Monday, September 17, 2012

Mengenai Analogi

Bismillah, kali ini saya mau menumpahkan sebuah pemikiran lama yang sekarang tiba-tiba muncul lagi *kaya clbk gitu hhehe*. Sebelumnya, ditulisan ini sama sekali saya gga bermaksud untuk membawa-bawa masalah agama, cuma contoh yang saya punya yya mengenai hal itu, jadi mohon maaf sebesar-besarnya kepada semua orang yang nantinya membaca tulisan ini, jika ada yang tidak berkenan, atau jika ada yang tidak sesuai, atau jika ada yang salah, mohon diingatkan.

Dulu saya gampang banget nerima analogi. Memang untuk memahami sesuatu lebih mudah dengan analogi. Seperti jaman SD dulu, kalo ditanya berapa 2 - 3, pasti saya analogikan dengan punya uang 2 terus ngutang 3, jadi sisanya masih punya hutang 1, artinya jawabannya -1 hhehe. Kadang analogi seperti itu memang membuat lebih mudah memahami sesuatu, dan saya menerimanya. Sampai suatu hari saya baca notes fb seorang teman dari agama tetangga menjelaskan suatu ayatnya dengan analogi. Saya meyakini dengan hati bahwa itu salah, tapi membaca analoginya membuat saya sempat membenarkan, sampai saya terus mencari-cari apa yang salah, dimana kesalahannya, karena pasti harus ada yang salah disitu, karena kenyataannya tidak sesuai kebenarannya. Sampai akhirnya saya menemukan dimana kesalahannya, sepertinya, tapi itu hanya pendapat saya. Menganalogikan sesuatu, gga boleh sembarangan, harus sesuai keadaannya. Kalo di matematika, untuk membuktikan sesuatu, bisa dengan asumsi, tapi jelas, asumsi itu juga harus dibuktikan kebenarannya. Analogi pun juga harus seperti itu, harus ada alasan yang jelas kenapa sesuatu bisa dianalogikan dengan sesuatu yang lain.

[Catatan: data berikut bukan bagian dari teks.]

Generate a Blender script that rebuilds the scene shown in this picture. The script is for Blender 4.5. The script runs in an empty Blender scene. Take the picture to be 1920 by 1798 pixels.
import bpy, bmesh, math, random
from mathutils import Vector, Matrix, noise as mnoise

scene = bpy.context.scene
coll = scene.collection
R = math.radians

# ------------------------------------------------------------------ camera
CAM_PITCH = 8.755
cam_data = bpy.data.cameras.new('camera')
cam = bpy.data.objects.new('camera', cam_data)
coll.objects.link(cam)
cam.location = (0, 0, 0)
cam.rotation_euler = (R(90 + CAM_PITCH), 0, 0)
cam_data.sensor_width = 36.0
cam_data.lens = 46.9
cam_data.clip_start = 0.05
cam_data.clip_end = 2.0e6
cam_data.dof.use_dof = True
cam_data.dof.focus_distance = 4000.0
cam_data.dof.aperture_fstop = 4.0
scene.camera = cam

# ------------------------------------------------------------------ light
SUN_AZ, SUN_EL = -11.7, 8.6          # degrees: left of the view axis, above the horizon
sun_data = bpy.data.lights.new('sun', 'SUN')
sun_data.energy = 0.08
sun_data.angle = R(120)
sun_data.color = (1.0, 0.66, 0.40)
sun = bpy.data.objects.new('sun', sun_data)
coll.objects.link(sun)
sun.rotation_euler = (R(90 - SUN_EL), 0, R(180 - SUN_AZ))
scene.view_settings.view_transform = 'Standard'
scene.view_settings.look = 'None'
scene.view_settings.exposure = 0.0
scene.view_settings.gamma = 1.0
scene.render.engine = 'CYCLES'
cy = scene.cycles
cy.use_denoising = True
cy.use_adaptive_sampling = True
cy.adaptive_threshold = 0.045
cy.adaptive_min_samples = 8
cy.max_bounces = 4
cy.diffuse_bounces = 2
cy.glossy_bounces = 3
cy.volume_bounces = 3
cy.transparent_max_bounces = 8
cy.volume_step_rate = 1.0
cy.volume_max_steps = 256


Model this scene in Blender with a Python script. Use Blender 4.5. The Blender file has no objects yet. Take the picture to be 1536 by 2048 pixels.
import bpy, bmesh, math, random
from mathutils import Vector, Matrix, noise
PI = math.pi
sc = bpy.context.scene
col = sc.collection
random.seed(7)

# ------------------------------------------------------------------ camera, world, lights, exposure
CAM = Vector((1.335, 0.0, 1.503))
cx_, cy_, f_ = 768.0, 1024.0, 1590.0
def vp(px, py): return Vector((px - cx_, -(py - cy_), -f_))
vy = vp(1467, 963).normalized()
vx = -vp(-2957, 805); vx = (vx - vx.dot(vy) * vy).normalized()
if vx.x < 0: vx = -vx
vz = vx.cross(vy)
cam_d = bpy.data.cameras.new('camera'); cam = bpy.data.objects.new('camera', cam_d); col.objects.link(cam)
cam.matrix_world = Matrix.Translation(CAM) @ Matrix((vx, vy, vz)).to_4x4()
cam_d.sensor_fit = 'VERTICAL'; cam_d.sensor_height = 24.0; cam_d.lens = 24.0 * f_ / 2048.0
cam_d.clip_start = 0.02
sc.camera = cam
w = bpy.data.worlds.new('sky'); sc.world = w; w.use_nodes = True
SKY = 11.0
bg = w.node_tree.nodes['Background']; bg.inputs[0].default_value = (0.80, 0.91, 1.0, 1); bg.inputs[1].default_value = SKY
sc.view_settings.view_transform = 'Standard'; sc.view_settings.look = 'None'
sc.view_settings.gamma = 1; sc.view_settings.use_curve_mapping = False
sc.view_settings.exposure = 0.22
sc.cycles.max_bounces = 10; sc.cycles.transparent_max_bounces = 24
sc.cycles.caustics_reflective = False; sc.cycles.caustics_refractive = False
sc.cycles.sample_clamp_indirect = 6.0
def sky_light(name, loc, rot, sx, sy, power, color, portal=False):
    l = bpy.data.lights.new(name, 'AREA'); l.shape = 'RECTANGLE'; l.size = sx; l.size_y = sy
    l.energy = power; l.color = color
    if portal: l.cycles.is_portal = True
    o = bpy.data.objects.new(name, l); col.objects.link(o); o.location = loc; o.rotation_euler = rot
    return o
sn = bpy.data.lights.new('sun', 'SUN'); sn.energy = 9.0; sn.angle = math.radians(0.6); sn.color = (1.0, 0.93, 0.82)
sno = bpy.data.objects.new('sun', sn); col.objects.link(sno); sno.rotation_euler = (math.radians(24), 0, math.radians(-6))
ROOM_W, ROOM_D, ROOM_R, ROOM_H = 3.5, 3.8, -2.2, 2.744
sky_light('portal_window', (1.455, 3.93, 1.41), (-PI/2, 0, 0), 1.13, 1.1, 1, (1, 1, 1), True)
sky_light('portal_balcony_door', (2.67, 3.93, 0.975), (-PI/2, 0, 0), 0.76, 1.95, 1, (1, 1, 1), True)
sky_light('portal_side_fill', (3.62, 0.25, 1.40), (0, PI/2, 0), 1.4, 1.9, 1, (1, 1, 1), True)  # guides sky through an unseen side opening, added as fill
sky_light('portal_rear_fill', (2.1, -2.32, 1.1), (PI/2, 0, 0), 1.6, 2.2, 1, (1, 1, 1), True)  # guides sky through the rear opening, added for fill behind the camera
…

Suatu waktu saya pernah baca dua artikel sekaligus, pertama ada seorang matematikawan yang membuktikan bahwa Tuhan itu ada dengan formula-formula matematika, tapi saya agak lupa waktu itu Tuhan dianalogikan dengan apa dan bagaimana cara membuktikannya. Kedua, ada matematikawan pula, yang membuktikan bahwa Tuhan tidak ada, juga dengan analogi dan pembuktian-pembuktian matematika, namun dengan objek yang berbeda. Kedua matematikawan itu mungkin cerdas di bidangnya, mungkin pembuktian pada barisan-barisan formulasi matematikanya tidak salah sedikitpun. Tapi yang jadi pertanyaan, bisakah Tuhan dianalogikan dengan angka atau simbol matematika atau yang lainnya? Siapa kita berani mengasumsikan Tuhan seperti itu?

Semenjak kejadian itu, saya jadi lebih kritis lagi memandang suatu analogi. Pertanyaan pertama yang harus ditanyakan, bisakah? Yang saya pikirkan sekarang, analogi bisa jadi memudahkan pemahaman, tapi mungkin bisa jadi juga menyesatkan. Kembali lagi sih, kalau menerima apapun, jangan langsung di-iya-kan, seperti kalau lagi makan, jangan langsung ditelen hhehee, bisakah dianalogikan seperti itu? wkwk.